2008年6月4日水曜日

齋藤孝/梅田望夫『私塾のすすめ』

梅田望夫がこんなことを言っている。

  僕が「好きなことを貫く」ということを、最近、確信犯的に言っている理由というのは、
  「好きなことを貫くと幸せになれる」というような牧歌的な話じゃなくて、そういう競争
  環境のなかで、自分の志向性というものに意識的にならないとサバイバルできない
  のではないかという危機感があって、それを伝えたいと思うからです。

大企業だろうが、零細企業だろうが、かつてよりたくさんの仕事をしなければいけない時代なんだそうだ。ITの進化とグローバリゼーションの波。情報はあふれているし、24時間365日世界は動いているからだ。
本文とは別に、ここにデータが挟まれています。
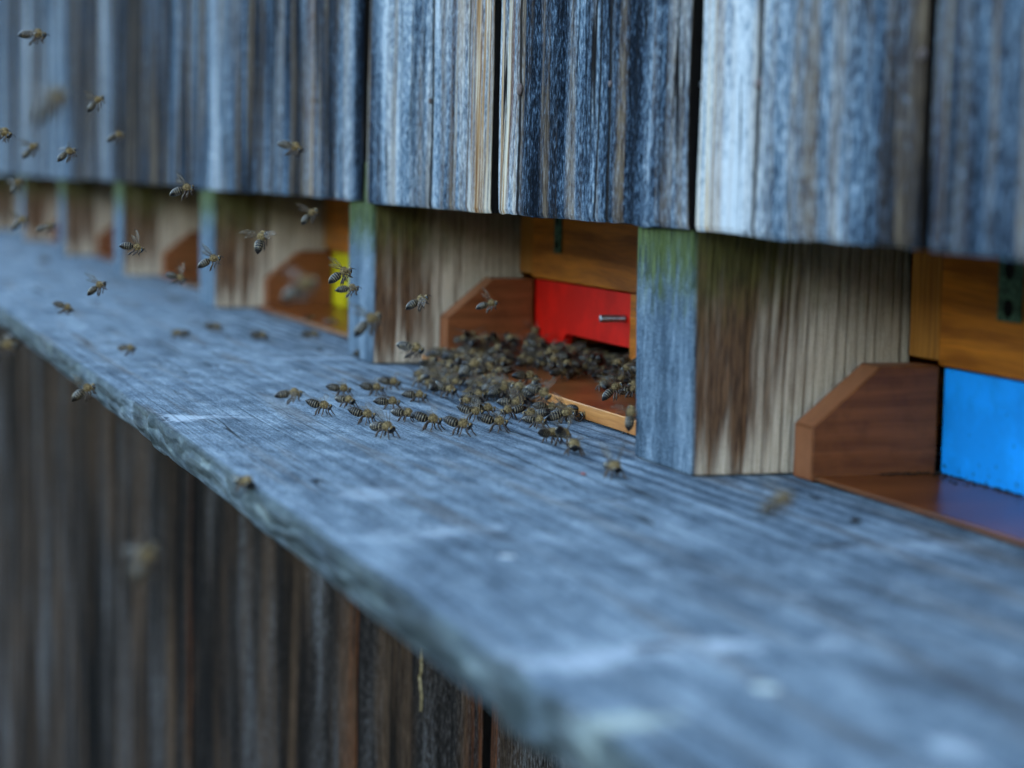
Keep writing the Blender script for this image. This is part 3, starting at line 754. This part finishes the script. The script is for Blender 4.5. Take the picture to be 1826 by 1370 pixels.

「貫く」かあ…。まあ僕のしている仕事なんかもまず「好き」じゃないとできない仕事なんだが、これからはますます競争も厳しくなるし、クライアントからのオーダーも過酷になる。僕も20代のころ、仕事は楽しくやれと先輩諸兄からよく言われたのだが、楽しくやるには相応の努力が必要だった。が、これといって自分なりの方法論を見出せないままあっという間に20年が過ぎた。
と、ついつい悲観的に考えてしまうのだが、本書のすぐれているところは、後ろ向きな姿勢はいっさいなし。常に前向きにこれからを生き抜く学びのヒントが盛りだくさんだ。そのキーワードが「志向性」であり、それもひとりでなく、同じ志向性を持つ何人かで成功体験を共有することの必要性が語られる。
この手の啓発書も単なる経験談に終始せず、きちんと理論武装され、時代を読み解くキーワードで整理されていると批判の余地もなくただただ感心させられてしまう。
だまされているんじゃないかと思うほど、ポジティブな一冊だ。